Life's a beach
Which seemed pretty pointless. It was like going to an Olympic final and cheering for the human beings, because both teams in the women's beach volleyball were from over the pond.
That didn't mean there wasn't an edge to it. You know what local rivalries are like: it probably meant there was more of an edge to it. They all hail from California, too. "These girls don't like each other," I was tipped off by one fan, who seemed to know her beach volleyball.
On one side of the net, in the red bikinis, we had the Amazonian Kerri Walsh Jennings, all six-foot-three of her, and Misty May-Treanor, the pairing who have won the last two Olympics. And on the other side of the net, in the white bikinis, were the challengers: Jennifer 'Jen' Kessy and April Ross, the 2009 world champions.
Everything about Olympic beach volleyball is incongruous, especially when played at Horse Guards Parade against the backdrop of some of London's architectural splendour. In the crowd, blokes in suits drinking bottles of official Olympic beer rub up against others in Hawaiian shirts and beach hats. The crowd seems overwhelmingly male. Funny, that.
There's a party atmosphere - "Let's have a parteeeeee," urges the stadium announcer, repeatedly - with loud music, dancers and general joviality. And then the teams appear and threaten to kill the mood, because they are deadly serious.
It seems that everyone has come for a bit of a laugh, except the players. Then again, they are professionals: May-Treanor, the 35-year old playing her final game here, has career earnings of over $2m, and the others are not far behind. And an Olympic medal is an Olympic medal, after all. It doesn't have an asterisk, indicating: 'This was only for beach volleyball.'
True, it is difficult to imagine that Baron Pierre de Coubertin had beach volleyball in mind when he resurrected the Olympic Games in 1896, but he might have approved of the setting. It has won universal praise, with Horse Guards Parade described by some as the world's finest beach volleyball court. What, better than Copacabana? Better than Venice Beach and Bondi Beach? Really?
The game gets underway and it's level pegging until 11-11, and then the defending champs begin to pull away. I'm no expert, but it seems to me that having a six-foot-three Amazonian at the net is a great advantage. Walsh Jennings just stands there, blocking or smashing, while May-Treanor scurries around the sand, flicking the ball back into the air for her partner to finish it off. The other pair do a lot of scurrying, but many of their efforts serve as reminders that sand is not a great surface for sport. Terra infirma. Even the dancers, who appear in the interludes, struggle.

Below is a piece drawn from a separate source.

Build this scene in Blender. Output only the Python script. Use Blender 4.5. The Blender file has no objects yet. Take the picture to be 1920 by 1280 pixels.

The champions win the first set, 21-15. And the second follows a similar pattern: level until the champs pull away to 14-11, and it begins to look ominous for Kessy and Ross. There's a shaft of light at 14-18, when the champs serve long, but in the next point Walsh Jennings is at it again. The challengers retrieve, set it up, smash, but it's as though a wall has been erected on the other side of the net: Walsh Jennings gets in the way every time.
It ends with a damp squib, when Kessy's serve lands out, and Walsh Jennings and May-Treanor collapse to the sand, and their tears begin to flow into the sand.
Like May-Treonor, Kessy said she would retire before Rio, so in theory Walsh Jennings and Kessy could join forces - but although both teams were gracious towards the other, their body language afterwards didn't suggest that this is on the cards.
So, there's the beach volleyball, with the men's final on Thursday evening. There is a lingering argument about whether it should be in the Olympics. If we have the beach version of a sport that is already in the Games in its indoor form, why not swingball as well as tennis, or subbuteo as well as football?
A little more seriously, if it's about appealing to the youth audience that the IOC is so eager to engage (though all four women's beach volleyball finalists were in their 30s), then why not urban downhill mountain biking, or parkour? Both would be spectacular and thrilling.
It also seems a shame that the glamour of beach volleyball leaves indoor volleyball in the shade. And it doesn't help, in London, that the indoor game is out on a limb, at Earl's Court, in the cavernous exhibition centre. It's a venue that lacks the shiny newness of the Olympic Park, or the splendour of Horse Guards Parade; it's a little bit shabby, but the sport is brilliant.
And the indoor volleyball players are phenomenal athletes. The Goliaths on each side of the net combine great skill with extraordinary dexterity, stooping to reach low balls, stretching to smash high balls and sustaining long rallies -- much longer than their beach-dwelling cousins.
Still, Prince Harry was a fan of the beach volleyball, and returned for Wednesday's final. "We wore our bikinis for him," said the defeated Ross.